● **DATA EXCERPT**
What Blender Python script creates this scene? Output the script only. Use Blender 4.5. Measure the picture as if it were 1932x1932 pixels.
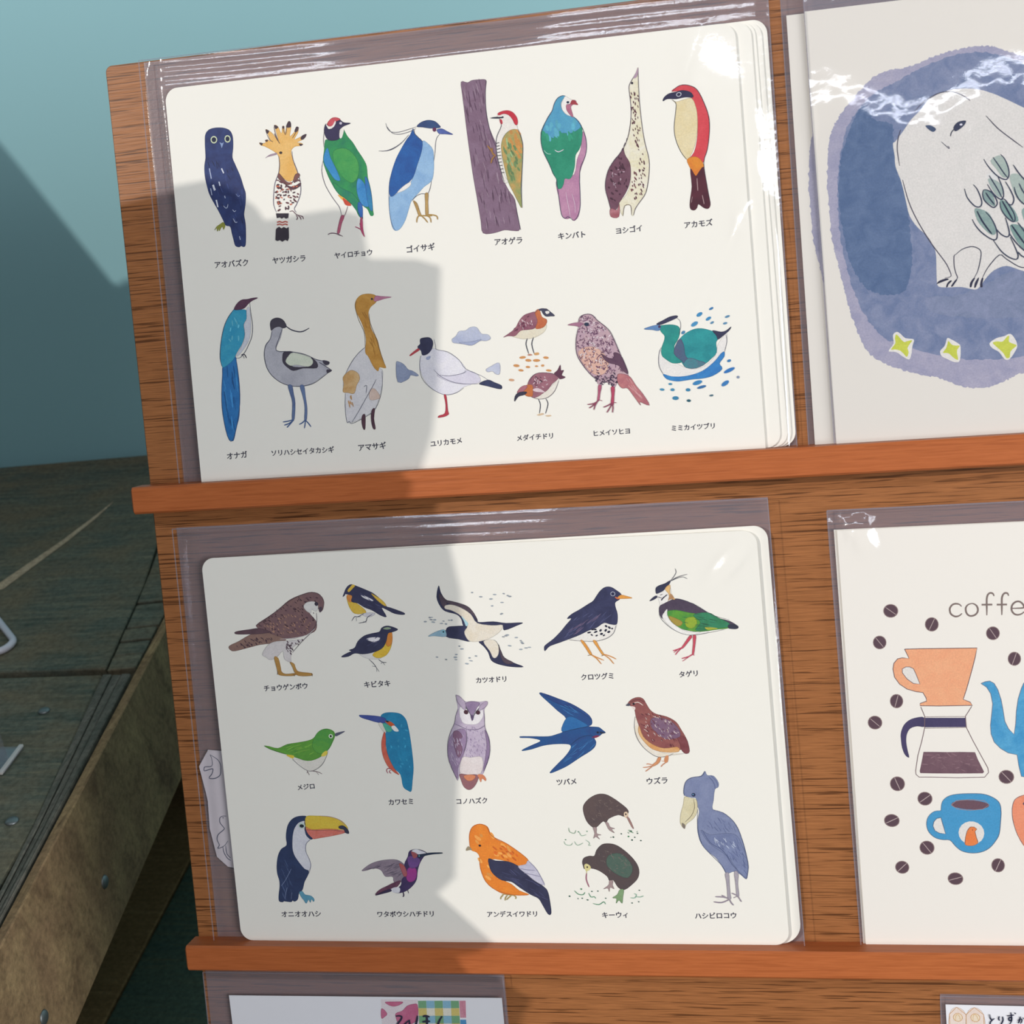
import bpy, bmesh, math, random
import numpy as np
from mathutils import Vector, Matrix
from mathutils.geometry import tessellate_polygon

# ------------------------------------------------------------------ camera, light, exposure
for ob in list(bpy.data.objects): bpy.data.objects.remove(ob, do_unlink=True)
S = bpy.context.scene
COL = S.collection
MM = 0.001
LEAN = math.radians(20)                      # the rack leans back by 20 degrees
BX, BY, BZ = Vector((1, 0, 0)), Vector((0, math.sin(LEAN), math.cos(LEAN))), Vector((0, -math.cos(LEAN), math.sin(LEAN)))
RACK = Matrix((( BX.x, BY.x, BZ.x, 0), (BX.y, BY.y, BZ.y, 0), (BX.z, BY.z, BZ.z, 0), (0, 0, 0, 1)))

cam = bpy.data.cameras.new('camera'); cam_ob = bpy.data.objects.new('camera', cam); COL.objects.link(cam_ob)
r, u, f = Vector((0.97656, 0.161987, -0.141744)), Vector((0.051883, 0.461956, 0.885384)), Vector((-0.208901, 0.871984, -0.442723))
loc = Vector((288.1036, -506.8037, 480.7939)) * MM
cam_ob.matrix_world = Matrix(((r.x, u.x, -f.x, loc.x), (r.y, u.y, -f.y, loc.y), (r.z, u.z, -f.z, loc.z), (0, 0, 0, 1)))
cam.sensor_width = 36; cam.lens = 36 * 2800 / 1932; cam.clip_start = 0.01; cam.clip_end = 50
cam.dof.use_dof = True; cam.dof.focus_distance = 0.69; cam.dof.aperture_fstop = 22
S.camera = cam_ob

SUN_TRAVEL = (BX * 0.9 + BY * -0.34 + BZ * -1).normalized()
def light(name, kind, energy, color, **kw):
    d = bpy.data.lights.new(name, kind); d.energy = energy; d.color = color
    for k, v in kw.items(): setattr(d, k, v)
    o = bpy.data.objects.new(name, d); COL.objects.link(o); return o
sun = light('sunlight', 'SUN', 1.95, (1.0, 0.955, 0.89), angle=math.radians(0.22))
sun.rotation_euler = SUN_TRAVEL.to_track_quat('-Z', 'Y').to_euler()
w = bpy.data.worlds.new('shop_daylight'); S.world = w; w.use_nodes = True
w.node_tree.nodes['Background'].inputs[0].default_value = (0.74, 0.88, 1.0, 1)
w.node_tree.nodes['Background'].inputs[1].default_value = 0.10
GLINT_STRIP = Vector((0.25, -0.86, 1.50))           # strip light added out of view, for glints on the sleeves
glint_light = light('glint_light', 'AREA', 9.5, (0.93, 0.96, 1.0), shape='RECTANGLE', size=1.9, size_y=0.11)
glint_light.location = GLINT_STRIP - Vector((0, 0, 0.025))
glint_light.rotation_euler = (Vector((0.15, 0.1, 0.2)) - GLINT_STRIP).to_track_quat('-Z', 'Y').to_euler()
glint_light.rotation_euler = (math.radians(38), 0, 0)
fill_light = light('added_fill_light', 'AREA', 54, (0.97, 0.985, 1.0), shape='RECTANGLE', size=1.3, size_y=1.0)  # added fill lamp, unseen, lifts the ambient level on the rack
fill_light.location = (2.3, -1.75, 0.75)
fill_light.rotation_euler = (Vector((0.15, 0.05, 0.2)) - Vector((2.3, -1.75, 0.75))).to_track_quat('-Z', 'Y').to_euler()
vs = S.view_settings; vs.view_transform = 'Standard'; vs.look = 'None'; vs.exposure = 0.0; vs.gamma = 1.0; vs.use_curve_mapping = False
S.cycles.max_bounces = 12; S.cycles.transparent_max_bounces = 24; S.cycles.caustics_reflective = False; S.cycles.caustics_refractive = False
S.cycles.use_denoising = True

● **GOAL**
Restate the whole listing above exactly, please, omitting every image.

● **FULL OUTPUT**
What Blender Python script creates this scene? Output the script only. Use Blender 4.5. Measure the picture as if it were 1932x1932 pixels.
import bpy, bmesh, math, random
import numpy as np
from mathutils import Vector, Matrix
from mathutils.geometry import tessellate_polygon

# ------------------------------------------------------------------ camera, light, exposure
for ob in list(bpy.data.objects): bpy.data.objects.remove(ob, do_unlink=True)
S = bpy.context.scene
COL = S.collection
MM = 0.001
LEAN = math.radians(20)                      # the rack leans back by 20 degrees
BX, BY, BZ = Vector((1, 0, 0)), Vector((0, math.sin(LEAN), math.cos(LEAN))), Vector((0, -math.cos(LEAN), math.sin(LEAN)))
RACK = Matrix((( BX.x, BY.x, BZ.x, 0), (BX.y, BY.y, BZ.y, 0), (BX.z, BY.z, BZ.z, 0), (0, 0, 0, 1)))

cam = bpy.data.cameras.new('camera'); cam_ob = bpy.data.objects.new('camera', cam); COL.objects.link(cam_ob)
r, u, f = Vector((0.97656, 0.161987, -0.141744)), Vector((0.051883, 0.461956, 0.885384)), Vector((-0.208901, 0.871984, -0.442723))
loc = Vector((288.1036, -506.8037, 480.7939)) * MM
cam_ob.matrix_world = Matrix(((r.x, u.x, -f.x, loc.x), (r.y, u.y, -f.y, loc.y), (r.z, u.z, -f.z, loc.z), (0, 0, 0, 1)))
cam.sensor_width = 36; cam.lens = 36 * 2800 / 1932; cam.clip_start = 0.01; cam.clip_end = 50
cam.dof.use_dof = True; cam.dof.focus_distance = 0.69; cam.dof.aperture_fstop = 22
S.camera = cam_ob

SUN_TRAVEL = (BX * 0.9 + BY * -0.34 + BZ * -1).normalized()
def light(name, kind, energy, color, **kw):
    d = bpy.data.lights.new(name, kind); d.energy = energy; d.color = color
    for k, v in kw.items(): setattr(d, k, v)
    o = bpy.data.objects.new(name, d); COL.objects.link(o); return o
sun = light('sunlight', 'SUN', 1.95, (1.0, 0.955, 0.89), angle=math.radians(0.22))
sun.rotation_euler = SUN_TRAVEL.to_track_quat('-Z', 'Y').to_euler()
w = bpy.data.worlds.new('shop_daylight'); S.world = w; w.use_nodes = True
w.node_tree.nodes['Background'].inputs[0].default_value = (0.74, 0.88, 1.0, 1)
w.node_tree.nodes['Background'].inputs[1].default_value = 0.10
GLINT_STRIP = Vector((0.25, -0.86, 1.50))           # strip light added out of view, for glints on the sleeves
glint_light = light('glint_light', 'AREA', 9.5, (0.93, 0.96, 1.0), shape='RECTANGLE', size=1.9, size_y=0.11)
glint_light.location = GLINT_STRIP - Vector((0, 0, 0.025))
glint_light.rotation_euler = (Vector((0.15, 0.1, 0.2)) - GLINT_STRIP).to_track_quat('-Z', 'Y').to_euler()
glint_light.rotation_euler = (math.radians(38), 0, 0)
fill_light = light('added_fill_light', 'AREA', 54, (0.97, 0.985, 1.0), shape='RECTANGLE', size=1.3, size_y=1.0)  # added fill lamp, unseen, lifts the ambient level on the rack
fill_light.location = (2.3, -1.75, 0.75)
fill_light.rotation_euler = (Vector((0.15, 0.05, 0.2)) - Vector((2.3, -1.75, 0.75))).to_track_quat('-Z', 'Y').to_euler()
vs = S.view_settings; vs.view_transform = 'Standard'; vs.look = 'None'; vs.exposure = 0.0; vs.gamma = 1.0; vs.use_curve_mapping = False
S.cycles.max_bounces = 12; S.cycles.transparent_max_bounces = 24; S.cycles.caustics_reflective = False; S.cycles.caustics_refractive = False
S.cycles.use_denoising = True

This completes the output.